_Provided data_.
— Begin —

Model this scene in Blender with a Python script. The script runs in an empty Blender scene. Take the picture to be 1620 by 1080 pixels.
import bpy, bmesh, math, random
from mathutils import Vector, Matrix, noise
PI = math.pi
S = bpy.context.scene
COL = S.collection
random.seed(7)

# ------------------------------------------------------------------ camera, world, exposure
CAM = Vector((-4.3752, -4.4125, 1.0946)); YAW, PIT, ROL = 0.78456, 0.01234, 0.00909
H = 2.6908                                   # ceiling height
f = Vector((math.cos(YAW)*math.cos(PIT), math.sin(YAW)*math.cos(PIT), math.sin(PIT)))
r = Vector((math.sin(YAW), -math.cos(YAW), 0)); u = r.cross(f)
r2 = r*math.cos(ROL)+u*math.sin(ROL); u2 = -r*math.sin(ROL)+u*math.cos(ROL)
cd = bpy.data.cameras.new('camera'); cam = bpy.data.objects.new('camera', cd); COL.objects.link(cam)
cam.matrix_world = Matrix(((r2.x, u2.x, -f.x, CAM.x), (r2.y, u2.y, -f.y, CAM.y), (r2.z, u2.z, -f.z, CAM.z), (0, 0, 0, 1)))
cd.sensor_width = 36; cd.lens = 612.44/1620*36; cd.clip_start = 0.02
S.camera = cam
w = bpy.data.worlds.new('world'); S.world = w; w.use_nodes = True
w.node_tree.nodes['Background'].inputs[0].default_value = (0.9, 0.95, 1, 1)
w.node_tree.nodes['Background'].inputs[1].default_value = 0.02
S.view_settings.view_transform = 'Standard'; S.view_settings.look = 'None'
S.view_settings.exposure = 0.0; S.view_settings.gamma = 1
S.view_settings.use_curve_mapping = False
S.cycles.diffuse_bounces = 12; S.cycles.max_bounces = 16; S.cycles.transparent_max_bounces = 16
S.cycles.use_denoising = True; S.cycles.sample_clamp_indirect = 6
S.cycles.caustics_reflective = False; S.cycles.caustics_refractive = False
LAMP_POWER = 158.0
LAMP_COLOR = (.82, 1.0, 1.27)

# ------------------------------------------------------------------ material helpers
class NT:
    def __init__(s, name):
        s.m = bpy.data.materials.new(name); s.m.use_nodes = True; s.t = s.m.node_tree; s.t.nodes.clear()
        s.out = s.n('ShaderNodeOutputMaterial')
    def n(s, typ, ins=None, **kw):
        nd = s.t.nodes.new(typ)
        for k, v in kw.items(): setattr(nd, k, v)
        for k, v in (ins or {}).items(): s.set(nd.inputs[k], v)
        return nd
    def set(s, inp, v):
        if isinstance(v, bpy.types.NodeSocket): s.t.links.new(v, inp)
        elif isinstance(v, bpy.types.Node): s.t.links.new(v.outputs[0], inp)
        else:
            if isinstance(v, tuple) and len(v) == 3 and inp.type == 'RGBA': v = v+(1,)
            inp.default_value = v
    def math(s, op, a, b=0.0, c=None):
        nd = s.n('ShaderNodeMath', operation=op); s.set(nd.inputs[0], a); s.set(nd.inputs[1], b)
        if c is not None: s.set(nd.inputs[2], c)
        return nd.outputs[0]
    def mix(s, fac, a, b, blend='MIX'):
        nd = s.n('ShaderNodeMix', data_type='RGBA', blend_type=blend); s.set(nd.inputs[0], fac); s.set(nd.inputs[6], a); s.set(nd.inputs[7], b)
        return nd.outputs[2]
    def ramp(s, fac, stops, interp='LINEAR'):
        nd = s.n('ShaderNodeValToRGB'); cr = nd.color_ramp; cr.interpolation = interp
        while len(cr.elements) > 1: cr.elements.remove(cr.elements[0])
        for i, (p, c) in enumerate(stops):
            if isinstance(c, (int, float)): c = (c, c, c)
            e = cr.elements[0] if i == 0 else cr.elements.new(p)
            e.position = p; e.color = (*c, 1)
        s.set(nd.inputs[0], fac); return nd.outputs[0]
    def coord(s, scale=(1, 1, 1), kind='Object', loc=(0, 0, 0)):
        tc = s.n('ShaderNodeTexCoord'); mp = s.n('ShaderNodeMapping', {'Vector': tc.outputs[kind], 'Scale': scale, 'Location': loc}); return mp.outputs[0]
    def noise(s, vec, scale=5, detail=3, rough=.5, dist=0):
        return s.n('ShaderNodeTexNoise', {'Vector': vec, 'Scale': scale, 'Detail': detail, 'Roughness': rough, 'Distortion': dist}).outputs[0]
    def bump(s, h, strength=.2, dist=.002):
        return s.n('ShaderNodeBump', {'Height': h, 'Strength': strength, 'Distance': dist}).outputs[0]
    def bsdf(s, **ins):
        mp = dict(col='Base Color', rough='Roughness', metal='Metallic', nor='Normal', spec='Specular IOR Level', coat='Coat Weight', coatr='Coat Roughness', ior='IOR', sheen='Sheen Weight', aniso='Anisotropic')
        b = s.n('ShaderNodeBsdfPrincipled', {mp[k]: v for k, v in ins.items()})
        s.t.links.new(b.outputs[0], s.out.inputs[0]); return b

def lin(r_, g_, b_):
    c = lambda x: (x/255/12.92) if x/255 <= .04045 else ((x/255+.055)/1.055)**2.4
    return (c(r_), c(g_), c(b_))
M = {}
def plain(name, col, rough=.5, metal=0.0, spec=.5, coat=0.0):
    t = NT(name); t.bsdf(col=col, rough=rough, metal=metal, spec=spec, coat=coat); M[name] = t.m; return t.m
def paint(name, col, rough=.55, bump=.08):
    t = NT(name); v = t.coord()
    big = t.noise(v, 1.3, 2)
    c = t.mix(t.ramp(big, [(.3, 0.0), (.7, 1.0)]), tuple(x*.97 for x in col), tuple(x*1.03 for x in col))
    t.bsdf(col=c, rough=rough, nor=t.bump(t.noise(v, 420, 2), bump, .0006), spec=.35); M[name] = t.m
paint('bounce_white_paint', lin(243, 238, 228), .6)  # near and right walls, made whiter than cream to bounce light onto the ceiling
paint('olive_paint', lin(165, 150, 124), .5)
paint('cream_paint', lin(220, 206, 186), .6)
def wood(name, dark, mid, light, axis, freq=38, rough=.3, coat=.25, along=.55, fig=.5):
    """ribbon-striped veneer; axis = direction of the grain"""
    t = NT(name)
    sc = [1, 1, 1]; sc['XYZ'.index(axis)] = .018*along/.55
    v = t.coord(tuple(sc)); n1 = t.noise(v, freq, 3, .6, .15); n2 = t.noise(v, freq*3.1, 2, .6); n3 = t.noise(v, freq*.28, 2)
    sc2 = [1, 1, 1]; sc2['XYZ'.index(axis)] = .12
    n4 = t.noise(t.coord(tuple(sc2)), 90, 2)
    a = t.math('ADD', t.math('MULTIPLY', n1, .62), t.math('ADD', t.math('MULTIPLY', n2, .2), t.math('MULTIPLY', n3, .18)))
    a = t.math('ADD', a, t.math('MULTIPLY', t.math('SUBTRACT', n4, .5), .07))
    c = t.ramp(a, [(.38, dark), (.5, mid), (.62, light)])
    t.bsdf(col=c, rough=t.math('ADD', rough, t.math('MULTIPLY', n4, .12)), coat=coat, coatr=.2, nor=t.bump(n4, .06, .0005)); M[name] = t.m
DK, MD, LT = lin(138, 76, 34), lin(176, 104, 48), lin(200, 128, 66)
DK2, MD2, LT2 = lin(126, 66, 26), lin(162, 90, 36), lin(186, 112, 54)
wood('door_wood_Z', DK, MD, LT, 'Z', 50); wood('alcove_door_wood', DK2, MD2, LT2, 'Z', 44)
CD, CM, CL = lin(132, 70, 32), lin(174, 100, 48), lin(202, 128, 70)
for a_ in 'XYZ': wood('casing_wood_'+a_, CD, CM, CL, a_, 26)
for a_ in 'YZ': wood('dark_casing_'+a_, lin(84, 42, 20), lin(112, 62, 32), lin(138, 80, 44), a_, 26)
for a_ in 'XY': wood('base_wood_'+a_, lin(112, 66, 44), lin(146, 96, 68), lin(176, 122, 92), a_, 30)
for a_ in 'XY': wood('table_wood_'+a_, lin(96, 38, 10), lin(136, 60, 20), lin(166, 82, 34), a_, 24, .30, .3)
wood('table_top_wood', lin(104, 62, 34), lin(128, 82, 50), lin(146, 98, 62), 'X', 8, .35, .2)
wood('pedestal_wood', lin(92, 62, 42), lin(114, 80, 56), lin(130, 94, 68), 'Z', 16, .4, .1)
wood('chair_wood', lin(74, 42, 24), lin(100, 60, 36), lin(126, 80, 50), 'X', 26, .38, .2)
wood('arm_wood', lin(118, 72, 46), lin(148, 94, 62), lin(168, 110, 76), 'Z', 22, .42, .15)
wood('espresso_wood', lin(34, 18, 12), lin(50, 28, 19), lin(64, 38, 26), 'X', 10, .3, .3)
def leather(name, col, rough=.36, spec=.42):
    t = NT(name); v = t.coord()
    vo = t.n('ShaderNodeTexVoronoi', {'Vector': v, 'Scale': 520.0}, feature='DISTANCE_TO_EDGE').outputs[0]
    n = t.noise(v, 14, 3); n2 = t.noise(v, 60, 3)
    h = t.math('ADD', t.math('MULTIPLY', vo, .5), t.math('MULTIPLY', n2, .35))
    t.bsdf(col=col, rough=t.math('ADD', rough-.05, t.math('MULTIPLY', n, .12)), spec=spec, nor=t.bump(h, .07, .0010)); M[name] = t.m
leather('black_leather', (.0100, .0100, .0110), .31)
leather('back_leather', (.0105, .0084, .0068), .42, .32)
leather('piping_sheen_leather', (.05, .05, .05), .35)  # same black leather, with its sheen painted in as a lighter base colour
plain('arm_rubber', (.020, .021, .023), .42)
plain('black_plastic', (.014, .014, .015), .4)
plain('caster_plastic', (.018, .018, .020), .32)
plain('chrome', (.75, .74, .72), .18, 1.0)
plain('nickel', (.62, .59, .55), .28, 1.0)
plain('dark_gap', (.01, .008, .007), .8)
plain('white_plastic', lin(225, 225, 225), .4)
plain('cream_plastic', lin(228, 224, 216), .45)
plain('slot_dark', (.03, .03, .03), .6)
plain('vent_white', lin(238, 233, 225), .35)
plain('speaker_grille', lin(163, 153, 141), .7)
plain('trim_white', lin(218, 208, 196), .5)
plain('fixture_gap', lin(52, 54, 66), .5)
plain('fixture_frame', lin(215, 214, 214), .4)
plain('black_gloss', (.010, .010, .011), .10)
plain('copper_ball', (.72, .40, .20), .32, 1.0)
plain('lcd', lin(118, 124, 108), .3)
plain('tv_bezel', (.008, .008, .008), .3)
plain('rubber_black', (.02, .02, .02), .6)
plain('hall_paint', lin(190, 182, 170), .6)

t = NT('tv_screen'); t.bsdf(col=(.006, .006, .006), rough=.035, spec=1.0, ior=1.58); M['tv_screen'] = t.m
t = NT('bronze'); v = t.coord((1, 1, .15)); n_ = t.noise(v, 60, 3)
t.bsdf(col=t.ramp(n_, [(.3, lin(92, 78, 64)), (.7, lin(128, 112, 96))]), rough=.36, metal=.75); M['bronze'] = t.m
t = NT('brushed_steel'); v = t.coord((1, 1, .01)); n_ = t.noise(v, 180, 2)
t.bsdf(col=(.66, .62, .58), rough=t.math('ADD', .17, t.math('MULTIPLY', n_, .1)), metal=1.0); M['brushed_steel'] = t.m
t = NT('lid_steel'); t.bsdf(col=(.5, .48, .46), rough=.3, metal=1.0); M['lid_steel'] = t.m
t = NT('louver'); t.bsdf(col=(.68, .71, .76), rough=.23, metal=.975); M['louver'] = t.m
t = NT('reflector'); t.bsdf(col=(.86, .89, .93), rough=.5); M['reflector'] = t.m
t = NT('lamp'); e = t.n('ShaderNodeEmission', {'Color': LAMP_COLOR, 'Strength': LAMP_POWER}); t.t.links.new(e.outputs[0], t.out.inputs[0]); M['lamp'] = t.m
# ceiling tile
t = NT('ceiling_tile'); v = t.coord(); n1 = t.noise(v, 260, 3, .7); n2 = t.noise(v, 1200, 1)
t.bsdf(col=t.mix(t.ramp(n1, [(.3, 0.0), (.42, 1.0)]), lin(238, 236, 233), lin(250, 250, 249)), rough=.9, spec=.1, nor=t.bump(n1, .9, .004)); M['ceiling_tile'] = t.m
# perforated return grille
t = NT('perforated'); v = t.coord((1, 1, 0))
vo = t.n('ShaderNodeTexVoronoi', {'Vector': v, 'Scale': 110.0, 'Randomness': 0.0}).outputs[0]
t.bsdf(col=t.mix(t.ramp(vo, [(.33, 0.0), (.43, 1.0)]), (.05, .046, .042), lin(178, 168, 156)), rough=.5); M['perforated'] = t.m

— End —

_Problem description_. Reproduce exactly, please, only the lines from the start of the data above to the line that contains "random.seed(7)", with both ends kept.

_Answer to this task_.
Model this scene in Blender with a Python script. The script runs in an empty Blender scene. Take the picture to be 1620 by 1080 pixels.
import bpy, bmesh, math, random
from mathutils import Vector, Matrix, noise
PI = math.pi
S = bpy.context.scene
COL = S.collection
random.seed(7)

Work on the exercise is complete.